The Montessori Method is an approach to education that can be summed up from Maria Montessori's most famous and often repeated words: "Follow the child."
The environment we have carefully prepared will give your child freedom within limits to develop an awareness and love of learning by their own inner motivation. They will have freedom to move about and choose activities for the day as inner discipline develops. The teacher is the lonk between the child and the environment.
Most importantly, the children develop a love of learning, the curiosity to continue to learn, self-discipline, and a sense of responsibility that will help them become a life-long learner.
Practical life materials help the child learn concentration, cooperation, independence, and an internal sense of order that comes from an outer environment that is orderly and consistent. Many of the physical movements and actions are an indirect preparation for the skills needed for reading and writing.

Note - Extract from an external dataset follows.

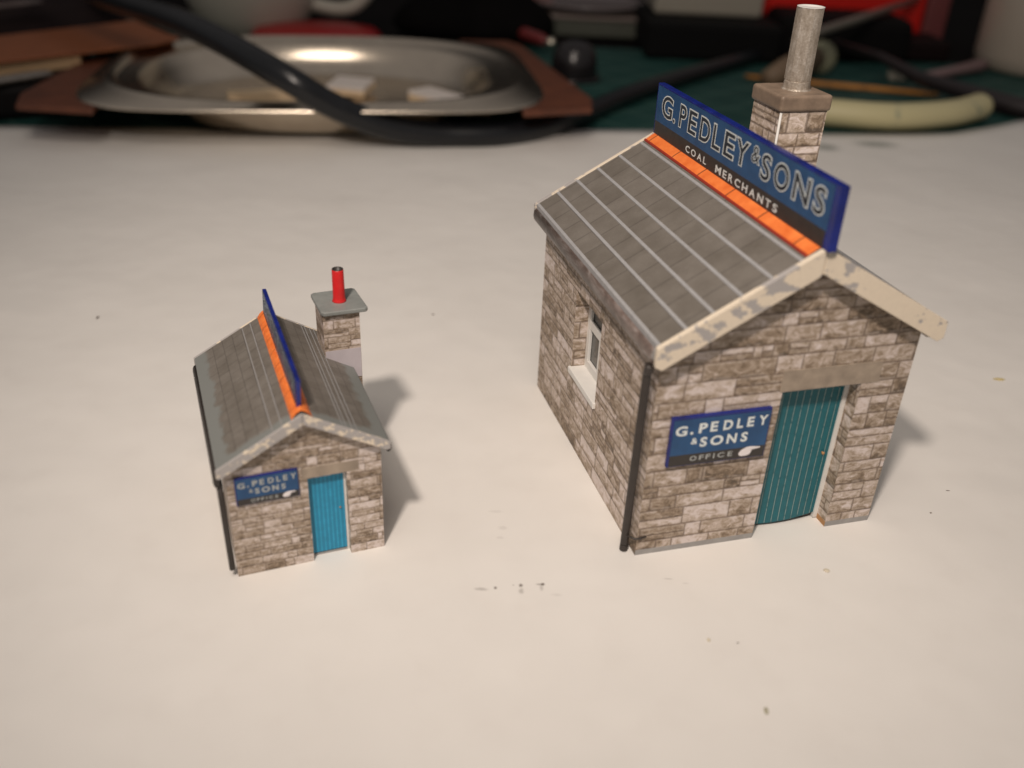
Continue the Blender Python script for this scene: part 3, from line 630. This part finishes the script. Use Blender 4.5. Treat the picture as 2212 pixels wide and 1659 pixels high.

The sensorial area allows the child to explore the environment through sight, hearing, touch, smell, and taste. Vocabulary and understanding increases, and the senses are prepared for more advanced learning experiences.
Math is taught through the use of concrete, natural materials that allow the child to see and feel numbers; better understand the operations of addition, subtraction, multiplication, and division; and to internalize these concepts in a logical way that leads to abstract thinking for more advanced math.
The language area encompasses many materials for listening and visualizing to prepare the child for the absorption of the reading process. Children accomplish this by using sandpaper letters and cut out alphabets as an introduction for the child to learn to read and write during his/her own sensitive period for doing so.
Group activities and the use of concrete, natural materials will introduce the child to a world of ideas in geography, history, science, art, and music.